In most cases, this would be a cause for celebration, as it would point to a tolerance and acceptance of diversity in the nation’s wider society. This is not, however, a typical case. France has one of the most gruesome colonial histories of any European nation, a legacy which continues on until today.

France’s history in Africa can be seen clearly in the makeup of its soccer team, with 15 players hailing from an African descent. The nation is infamous for its struggles with immigration from the continent and has been heavily criticised for its Banlieues, suburbs which surround Paris and are home to many disenfranchised and impoverished migrants.

Muslims in particular have been the target of discriminatory policies and rhetoric in recent decades, with the banning of hijabs, niqabs and burkinis in different sectors of French society, a concerted push to “change the way Islam is organised in France” by the current President, and a recent election in which the main opposing party ran on a heavily anti-Muslim platform, and almost won.

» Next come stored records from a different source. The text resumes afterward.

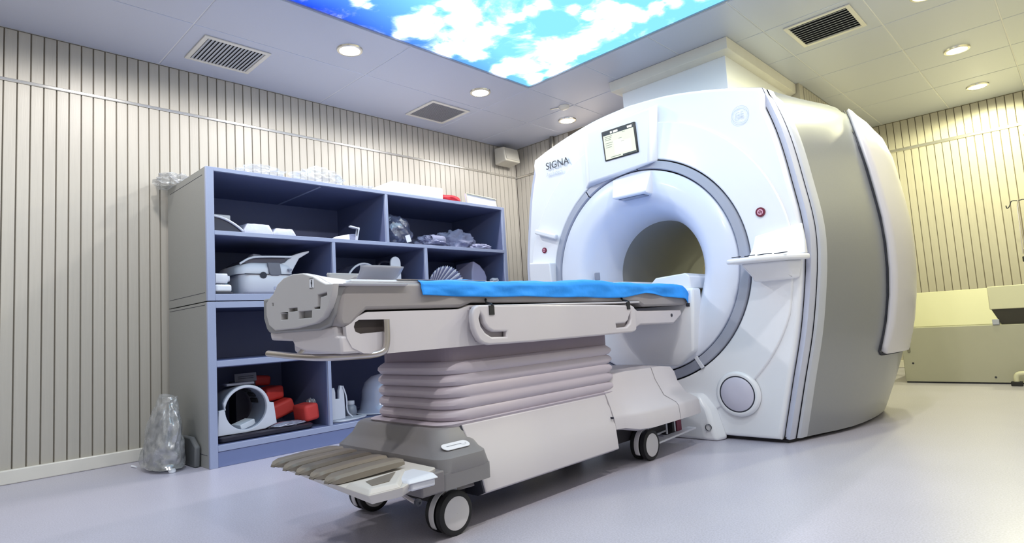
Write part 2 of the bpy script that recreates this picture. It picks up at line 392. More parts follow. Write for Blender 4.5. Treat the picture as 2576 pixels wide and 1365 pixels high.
for i, (x, y, z) in enumerate(vs):
    c = -.35
    for bx, by, ixx, ixy, iyy in BL:
        dx, dy = x - bx, y - by
        q = ixx * dx * dx + 2 * ixy * dx * dy + iyy * dy * dy
        if q < 6: c = max(c, 1.05 - q * .48)
    if y < 1.35 or x > -1.45: c = max(c, noise.noise(Vector((x * 1.1, y * 1.1, 2))) * 2.2 + .1)
    at.data[i].value = c
    at2.data[i].value = max(0, min(1, 1.0 - ((x + 3.2) * 1.55 + max(0, y - 1.8) * .42)))
sm = bpy.data.materials.new('backlit sky print'); sm.use_nodes = True; nt = sm.node_tree; N = nt.nodes; L = nt.links; N.remove(N['Principled BSDF'])
a1 = N.new('ShaderNodeAttribute'); a1.attribute_name = 'cloud'; a2 = N.new('ShaderNodeAttribute'); a2.attribute_name = 'deep'
tc = N.new('ShaderNodeTexCoord'); nz = N.new('ShaderNodeTexNoise'); nz.inputs['Scale'].default_value = 4.2; nz.inputs['Detail'].default_value = 8; nz.inputs['Distortion'].default_value = .5; nz.inputs['Roughness'].default_value = .6
L.new(tc.outputs['Object'], nz.inputs['Vector'])
mm = N.new('ShaderNodeMath'); mm.operation = 'MULTIPLY_ADD'; mm.inputs[1].default_value = 4.4; mm.inputs[2].default_value = -2.25; L.new(nz.outputs['Fac'], mm.inputs[0])
ad = N.new('ShaderNodeMath'); ad.operation = 'ADD'; L.new(a1.outputs['Fac'], ad.inputs[0]); L.new(mm.outputs[0], ad.inputs[1])
mr = N.new('ShaderNodeMapRange'); mr.interpolation_type = 'SMOOTHSTEP'; mr.inputs[1].default_value = -.35; mr.inputs[2].default_value = 1.35; L.new(ad.outputs[0], mr.inputs[0])
bl = N.new('ShaderNodeMix'); bl.data_type = 'RGBA'; bl.inputs[6].default_value = rgb(132, 216, 250); bl.inputs[7].default_value = rgb(30, 70, 225); L.new(a2.outputs['Fac'], bl.inputs[0])
cm = N.new('ShaderNodeMix'); cm.data_type = 'RGBA'; L.new(mr.outputs[0], cm.inputs[0]); L.new(bl.outputs[2], cm.inputs[6]); cm.inputs[7].default_value = (.86, .91, 1, 1)
st = N.new('ShaderNodeMath'); st.operation = 'MULTIPLY_ADD'; L.new(mr.outputs[0], st.inputs[0]); st.inputs[1].default_value = SKY_STRENGTH - .85; st.inputs[2].default_value = .85
em = N.new('ShaderNodeEmission'); L.new(cm.outputs[2], em.inputs[0]); L.new(st.outputs[0], em.inputs[1]); L.new(em.outputs[0], N['Material Output'].inputs[0])
sky = thing('light_panel', 'backlit ceiling panel printed with blue sky and white clouds', 'light panel', (SX0, SY0, CEIL))
P('printed_panel', me, sm, sky)
fr = MB(); t = .012
for q in ((SX0, SX0 + t, SY0, SY1), (SX1 - t, SX1, SY0, SY1), (SX0 + t, SX1 - t, SY0, SY0 + t), (SX0 + t, SX1 - t, SY1 - t, SY1)): fr.box(*q, CEIL + .001, CEIL + .011)
P('frame', fr, mat('panel edge grey', rgb(150, 156, 170), .4), sky)
bx = MB().box(SX0, SX1, SY0, SY1, CEIL + .04, CEIL + .1); P('housing', bx, ceil_back_m, sky)

# downlights
glow = {'cool': emission('lamp glow', (1, .97, .88), 30), 'warm': emission('lamp glow warm', (1, .97, .75), 30)}
seen = {(-3.5, .99): 'ceiling downlight above the blank wall nearest the camera, lit white', (-3.5, 2.15): 'lit ceiling downlight between the slatted square vent and the light panel',
        (-3.5, 3.38): 'lit ceiling downlight beside the finely meshed square vent', (-3.5, 4.54): 'lit ceiling downlight next to the small ceiling detector',
        (-.57, 4.61): 'yellow lit ceiling downlight beside the large vent right of the scanner', (-.57, 5.86): 'yellow lit ceiling downlight midway to the far panelled wall',
        (-.57, 7.05): 'yellow lit ceiling downlight nearest the far panelled wall'}
seen.update({(-3.5, -.25): 'unseen ceiling downlight of the shelving side row, behind the camera', (-.57, -.25): 'unseen ceiling downlight behind the camera on its own side', (-.57, .99): 'ceiling downlight just overhead of the camera', (-.57, 2.15): 'ceiling downlight second along from the camera, beside the light panel', (-.57, 3.38): 'ceiling downlight by the far corner of the light panel, above the frame'})
for x, y, k in LAMPS:
    lab = seen.get((x, y))
    t_ = thing('downlight', lab or 'recessed round ceiling downlight behind the camera', 'downlight', (x, y, CEIL), 'recessed ceiling downlights')
    P('trim_ring', MB().lathe([(.066, -.001), (.07, -.012), (.086, -.010), (.09, 0)], (x, y, CEIL), n=32), chrome_trim_m, t_, smooth=50)
    P('lens', MB().lathe([(.066, -.002), (.05, -.012), (.025, -.017), (.001, -.019)], (x, y, CEIL), n=28), glow[k], t_, smooth=60)

def vent(x0, x1, y0, y1, along, n, label, dense=False):
    t_ = thing('ceiling_vent', label, 'vent', ((x0 + x1) / 2, (y0 + y1) / 2, CEIL), 'square ceiling vents')
    w_ = .028; fr = MB()
    z0, z1 = CEIL - .010, CEIL - .0005
    for q in ((x0, x0 + w_, y0, y1), (x1 - w_, x1, y0, y1), (x0 + w_, x1 - w_, y0, y0 + w_), (x0 + w_, x1 - w_, y1 - w_, y1)): fr.box(*q, z0, z1)
    P('frame', fr, trim_m, t_, bevel=.002)
    P('backing', MB().box(x0 + w_, x1 - w_, y0 + w_, y1 - w_, CEIL - .0015, CEIL - .0005), ventd_m, t_)
    for i in range(n):
        f = (i + .5) / n
        if along == 'x':
            yy = y0 + w_ + (y1 - y0 - 2 * w_) * f; b_ = MB().obox(((x0 + x1) / 2, yy, CEIL - .007), (x1 - x0 - 2 * w_, (y1 - y0) / n * .75, .0015), (.35, 0, 0))
        else:
            xx = x0 + w_ + (x1 - x0 - 2 * w_) * f; b_ = MB().obox((xx, (y0 + y1) / 2, CEIL - .007), ((x1 - x0) / n * .75, y1 - y0 - 2 * w_, .0015), (0, .5, 0))
        P('slat', b_, vent_m, t_)
    return t_
vent(-4.275, -3.875, 1.335, 1.765, 'x', 16, 'square slatted ceiling vent nearest the camera over the blank wall')
vent(-4.275, -3.875, 3.17, 3.60, 'x', 30, 'square ceiling vent with fine dense slats above the shelving')
vent(-1.37, -.945, 4.335, 4.77, 'x', 10, 'ceiling vent with wide slats to the right of the white cornice box')
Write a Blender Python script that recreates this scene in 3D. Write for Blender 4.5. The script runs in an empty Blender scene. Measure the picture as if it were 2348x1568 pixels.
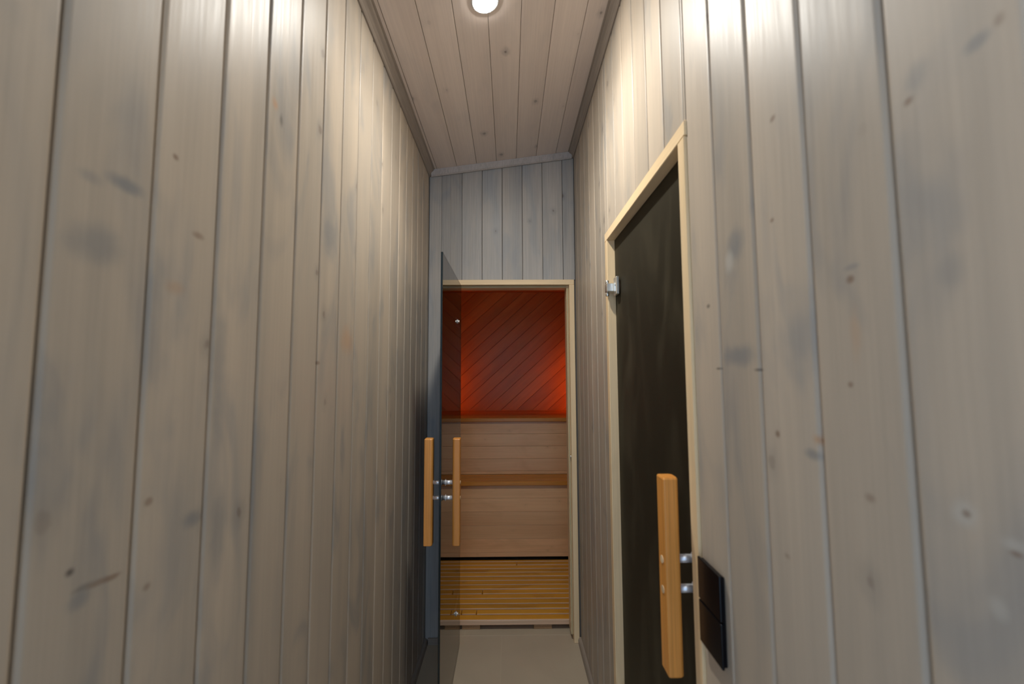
import bpy, bmesh, math, random
from mathutils import Vector, Matrix
random.seed(7)
S = bpy.context.scene
C = S.collection
V = Vector

# ------------------------------------------------------------------ camera
cam_d = bpy.data.cameras.new('camera')
cam = bpy.data.objects.new('camera', cam_d); C.objects.link(cam)
cam_d.sensor_width = 36.0; cam_d.sensor_fit = 'HORIZONTAL'
cam_d.lens = 959.4 * 36.0 / 2348.0
cam_d.clip_start = 0.01; cam_d.clip_end = 60
cam_d.dof.use_dof = True; cam_d.dof.focus_distance = 2.25; cam_d.dof.aperture_fstop = 2.8
cam.matrix_world = (Matrix.Rotation(-0.0076, 4, 'Z') @ Matrix.Rotation(math.pi/2 + 0.0733, 4, 'X')
                    @ Matrix.Rotation(-0.0046, 4, 'Z'))
S.camera = cam

# ------------------------------------------------------------------ world: soft blue daylight reaching in from the open end behind the camera
W = bpy.data.worlds.new('world'); S.world = W; W.use_nodes = True
bg = W.node_tree.nodes['Background']
bg.inputs['Color'].default_value = (0.50, 0.71, 1.0, 1)
bg.inputs['Strength'].default_value = 1.6

# ------------------------------------------------------------------ exposure and lamps' strengths
S.view_settings.view_transform = 'Standard'
S.view_settings.look = 'None'
S.view_settings.gamma = 1.0
S.view_settings.use_curve_mapping = False
S.view_settings.exposure = 0.20
LAMP = 390.0             # glow of the round diffuser itself
BEAM = 52.0             # downlight beam of the lamp, watts
LAMP_COL = (1.0, 0.975, 0.91, 1)
RED = 31.0              # red light strips inside the sauna
RED_COL = (1.0, 0.17, 0.008, 1)

# ------------------------------------------------------------------ materials
def nt(name):
    m = bpy.data.materials.new(name); m.use_nodes = True
    return m, m.node_tree, m.node_tree.nodes['Principled BSDF']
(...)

This may seem very strange in contrast to the recent images of the French team being welcomed back home to enormous crowds of cheering supports. The President, Emmanuelle Macron, hugging Muslim players from the national team, and the Arc de Triumphe, one of the most iconic symbols of Paris, projecting images of the Muslim players, sit uncomfortably with the rhetoric that was apparent only months ago during the election.

This is a chance for France to identify this inconsistency, and to embrace its immigrant and Muslim populations in a way it never has before.